Prompt: Begin with the first line below and retype each line exactly through the line containing "return m, n, b". Any pictures are to be left out.

Material:
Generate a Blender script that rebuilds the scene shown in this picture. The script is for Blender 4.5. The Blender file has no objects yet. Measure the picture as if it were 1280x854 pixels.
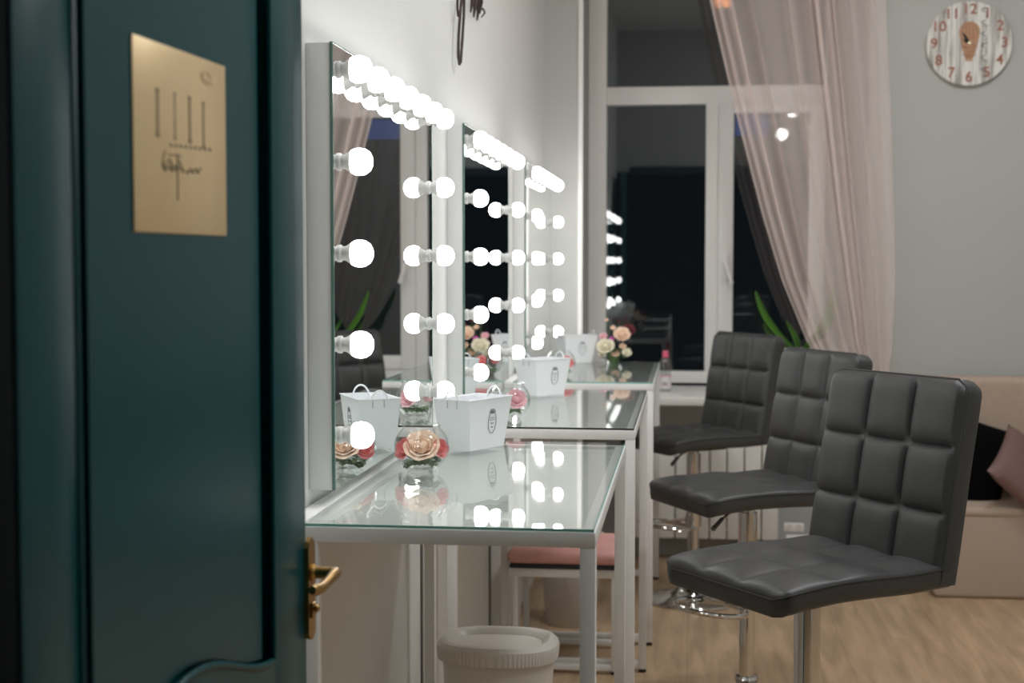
import bpy, bmesh, math, random
from mathutils import Vector, Matrix
random.seed(7)
PI = math.pi
scn = bpy.context.scene
COL = scn.collection

# ------------------------------------------------------------------ materials
def nt(name):
    m = bpy.data.materials.new(name); m.use_nodes = True
    n = m.node_tree; b = n.nodes['Principled BSDF']
    return m, n, b

def pbr(name, col, rough=0.5, metal=0.0, spec=0.5, noise=0.0, nscale=20.0, bump=0.0, bscale=200.0, emit=None, estr=0.0, coat=0.0):
    m, n, b = nt(name)
    b.inputs['Base Color'].default_value = (*col, 1)
    b.inputs['Roughness'].default_value = rough
    b.inputs['Metallic'].default_value = metal
    b.inputs['Specular IOR Level'].default_value = spec
    b.inputs['Coat Weight'].default_value = coat
    tc = n.nodes.new('ShaderNodeTexCoord')
    if noise > 0:
        t = n.nodes.new('ShaderNodeTexNoise'); t.inputs['Scale'].default_value = nscale; t.inputs['Detail'].default_value = 5
        n.links.new(tc.outputs['Object'], t.inputs['Vector'])
        r = n.nodes.new('ShaderNodeMix'); r.data_type = 'RGBA'
        r.inputs[6].default_value = (*[c*(1-noise) for c in col], 1)
        r.inputs[7].default_value = (*[min(1, c*(1+noise)) for c in col], 1)
        n.links.new(t.outputs['Fac'], r.inputs[0]); n.links.new(r.outputs[2], b.inputs['Base Color'])
    if bump > 0:
        t = n.nodes.new('ShaderNodeTexNoise'); t.inputs['Scale'].default_value = bscale; t.inputs['Detail'].default_value = 4
        n.links.new(tc.outputs['Object'], t.inputs['Vector'])
        bp = n.nodes.new('ShaderNodeBump'); bp.inputs['Strength'].default_value = bump; bp.inputs['Distance'].default_value = 0.002
        n.links.new(t.outputs['Fac'], bp.inputs['Height']); n.links.new(bp.outputs['Normal'], b.inputs['Normal'])
    if emit:
        b.inputs['Emission Color'].default_value = (*emit, 1); b.inputs['Emission Strength'].default_value = estr
    return m

def glass_mat(name, tint=(1, 1, 1), ior=1.5, rough=0.0, extra=0.0):
    # thin sheet of glass: clear, with angle dependent mirror reflection
    m, n, b = nt(name); n.nodes.remove(b)
    out = n.nodes['Material Output']
    tr = n.nodes.new('ShaderNodeBsdfTransparent'); tr.inputs[0].default_value = (*tint, 1)
    gl = n.nodes.new('ShaderNodeBsdfGlossy'); gl.inputs['Roughness'].default_value = rough
    # Schlick reflectance from the facing angle (the same from either side of the thin sheet)
    f0 = ((ior-1)/(ior+1))**2+extra
    lw = n.nodes.new('ShaderNodeLayerWeight'); lw.inputs['Blend'].default_value = 0.5
    pw = n.nodes.new('ShaderNodeMath'); pw.operation = 'POWER'; pw.inputs[1].default_value = 5
    ma = n.nodes.new('ShaderNodeMath'); ma.operation = 'MULTIPLY_ADD'; ma.inputs[1].default_value = 1-f0; ma.inputs[2].default_value = f0
    n.links.new(lw.outputs['Facing'], pw.inputs[0]); n.links.new(pw.outputs[0], ma.inputs[0])
    mx = n.nodes.new('ShaderNodeMixShader'); n.links.new(ma.outputs[0], mx.inputs[0])
    n.links.new(tr.outputs[0], mx.inputs[1]); n.links.new(gl.outputs[0], mx.inputs[2])
    n.links.new(mx.outputs[0], out.inputs[0])
    return m

def emis(name, col, s):
    m, n, b = nt(name); n.nodes.remove(b)
    e = n.nodes.new('ShaderNodeEmission'); e.inputs[0].default_value = (*col, 1); e.inputs[1].default_value = s
    n.links.new(e.outputs[0], n.nodes['Material Output'].inputs[0])
    return m

def floor_mat():
    m, n, b = nt('oak laminate')
    tc = n.nodes.new('ShaderNodeTexCoord'); mp = n.nodes.new('ShaderNodeMapping')
    mp.inputs['Rotation'].default_value = (0, 0, PI/2)
    n.links.new(tc.outputs['Object'], mp.inputs[0])
    br = n.nodes.new('ShaderNodeTexBrick')
    br.inputs['Scale'].default_value = 1; br.inputs['Brick Width'].default_value = 1.25; br.inputs['Row Height'].default_value = 0.19
    br.inputs['Mortar Size'].default_value = 0.0012; br.inputs['Bias'].default_value = 0
    br.inputs['Color1'].default_value = (0.47, 0.335, 0.21, 1); br.inputs['Color2'].default_value = (0.53, 0.385, 0.25, 1)
    br.inputs['Mortar'].default_value = (0.34, 0.24, 0.15, 1)
    n.links.new(mp.outputs[0], br.inputs['Vector'])
    m2 = n.nodes.new('ShaderNodeMapping'); m2.inputs['Scale'].default_value = (9, 0.9, 1)
    n.links.new(tc.outputs['Object'], m2.inputs[0])
    ns = n.nodes.new('ShaderNodeTexNoise'); ns.inputs['Scale'].default_value = 2.5; ns.inputs['Detail'].default_value = 8; ns.inputs['Distortion'].default_value = 0.5
    n.links.new(m2.outputs[0], ns.inputs['Vector'])
    cr = n.nodes.new('ShaderNodeValToRGB')
    cr.color_ramp.elements[0].position = 0.3; cr.color_ramp.elements[0].color = (0.74, 0.70, 0.66, 1)
    cr.color_ramp.elements[1].position = 0.7; cr.color_ramp.elements[1].color = (1.2, 1.18, 1.15, 1)
    n.links.new(ns.outputs['Fac'], cr.inputs[0])
    mx = n.nodes.new('ShaderNodeMix'); mx.data_type = 'RGBA'; mx.blend_type = 'MULTIPLY'; mx.inputs[0].default_value = 1
    n.links.new(br.outputs['Color'], mx.inputs[6]); n.links.new(cr.outputs[0], mx.inputs[7])
    n.links.new(mx.outputs[2], b.inputs['Base Color'])
    b.inputs['Roughness'].default_value = 0.38
    return m

def fabric_rib(name, col, period=0.006, strength=0.6):
    m, n, b = nt(name)
    b.inputs['Base Color'].default_value = (*col, 1); b.inputs['Roughness'].default_value = 0.9
    tc = n.nodes.new('ShaderNodeTexCoord')
    w = n.nodes.new('ShaderNodeTexWave'); w.bands_direction = 'Z'; w.inputs['Scale'].default_value = 0.31/period; w.inputs['Distortion'].default_value = 0.6
    n.links.new(tc.outputs['Object'], w.inputs['Vector'])
    ns = n.nodes.new('ShaderNodeTexNoise'); ns.inputs['Scale'].default_value = 160
    n.links.new(tc.outputs['Object'], ns.inputs['Vector'])
    mx = n.nodes.new('ShaderNodeMix'); mx.data_type = 'RGBA'; mx.blend_type = 'MIX'
    mx.inputs[6].default_value = (*[c*0.72 for c in col], 1); mx.inputs[7].default_value = (*[min(1, c*1.12) for c in col], 1)
    ad = n.nodes.new('ShaderNodeMath'); ad.operation = 'MULTIPLY_ADD'; ad.inputs[1].default_value = 0.6
    n.links.new(w.outputs['Fac'], ad.inputs[0])
    m3 = n.nodes.new('ShaderNodeMath'); m3.operation = 'MULTIPLY'; m3.inputs[1].default_value = 0.4
    n.links.new(ns.outputs['Fac'], m3.inputs[0]); n.links.new(m3.outputs[0], ad.inputs[2])
    n.links.new(ad.outputs[0], mx.inputs[0]); n.links.new(mx.outputs[2], b.inputs['Base Color'])
    bp = n.nodes.new('ShaderNodeBump'); bp.inputs['Strength'].default_value = strength; bp.inputs['Distance'].default_value = 0.003
    n.links.new(ad.outputs[0], bp.inputs['Height']); n.links.new(bp.outputs[0], b.inputs['Normal'])
    return m

def sheer_mat():
    # sheer voile: the more obliquely the weave is seen, the less passes through it
    m, n, b = nt('pink sheer voile'); n.nodes.remove(b)
    out = n.nodes['Material Output']
    tr = n.nodes.new('ShaderNodeBsdfTransparent')
    df = n.nodes.new('ShaderNodeBsdfDiffuse'); df.inputs[0].default_value = (0.97, 0.865, 0.83, 1)
    tl = n.nodes.new('ShaderNodeBsdfTranslucent'); tl.inputs[0].default_value = (0.97, 0.865, 0.83, 1)
    m1 = n.nodes.new('ShaderNodeMixShader'); m1.inputs[0].default_value = 0.25
    n.links.new(df.outputs[0], m1.inputs[1]); n.links.new(tl.outputs[0], m1.inputs[2])
    lw = n.nodes.new('ShaderNodeLayerWeight'); lw.inputs['Blend'].default_value = 0.5
    mr = n.nodes.new('ShaderNodeMapRange'); mr.inputs['From Min'].default_value = 0; mr.inputs['From Max'].default_value = 1
    mr.inputs['To Min'].default_value = 0.40; mr.inputs['To Max'].default_value = 0.9
    n.links.new(lw.outputs['Facing'], mr.inputs['Value'])
    m2 = n.nodes.new('ShaderNodeMixShader')
    n.links.new(mr.outputs[0], m2.inputs[0]); n.links.new(tr.outputs[0], m2.inputs[1]); n.links.new(m1.outputs[0], m2.inputs[2])
    n.links.new(m2.outputs[0], out.inputs[0])
    return m

def clock_wood():
    m, n, b = nt('shabby white planks')
    tc = n.nodes.new('ShaderNodeTexCoord')
    sp = n.nodes.new('ShaderNodeMapping'); sp.inputs['Scale'].default_value = (26, 1, 2.5)
    n.links.new(tc.outputs['Object'], sp.inputs[0])
    ns = n.nodes.new('ShaderNodeTexNoise'); ns.inputs['Scale'].default_value = 1.6; ns.inputs['Detail'].default_value = 8
    n.links.new(sp.outputs[0], ns.inputs['Vector'])
    cr = n.nodes.new('ShaderNodeValToRGB')
    cr.color_ramp.elements[0].position = 0.36; cr.color_ramp.elements[0].color = (0.33, 0.31, 0.28, 1)
    cr.color_ramp.elements[1].position = 0.56; cr.color_ramp.elements[1].color = (0.80, 0.79, 0.75, 1)
    n.links.new(ns.outputs['Fac'], cr.inputs[0]); n.links.new(cr.outputs[0], b.inputs['Base Color'])
    b.inputs['Roughness'].default_value = 0.7
    return m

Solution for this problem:
Generate a Blender script that rebuilds the scene shown in this picture. The script is for Blender 4.5. The Blender file has no objects yet. Measure the picture as if it were 1280x854 pixels.
import bpy, bmesh, math, random
from mathutils import Vector, Matrix
random.seed(7)
PI = math.pi
scn = bpy.context.scene
COL = scn.collection

# ------------------------------------------------------------------ materials
def nt(name):
    m = bpy.data.materials.new(name); m.use_nodes = True
    n = m.node_tree; b = n.nodes['Principled BSDF']
    return m, n, b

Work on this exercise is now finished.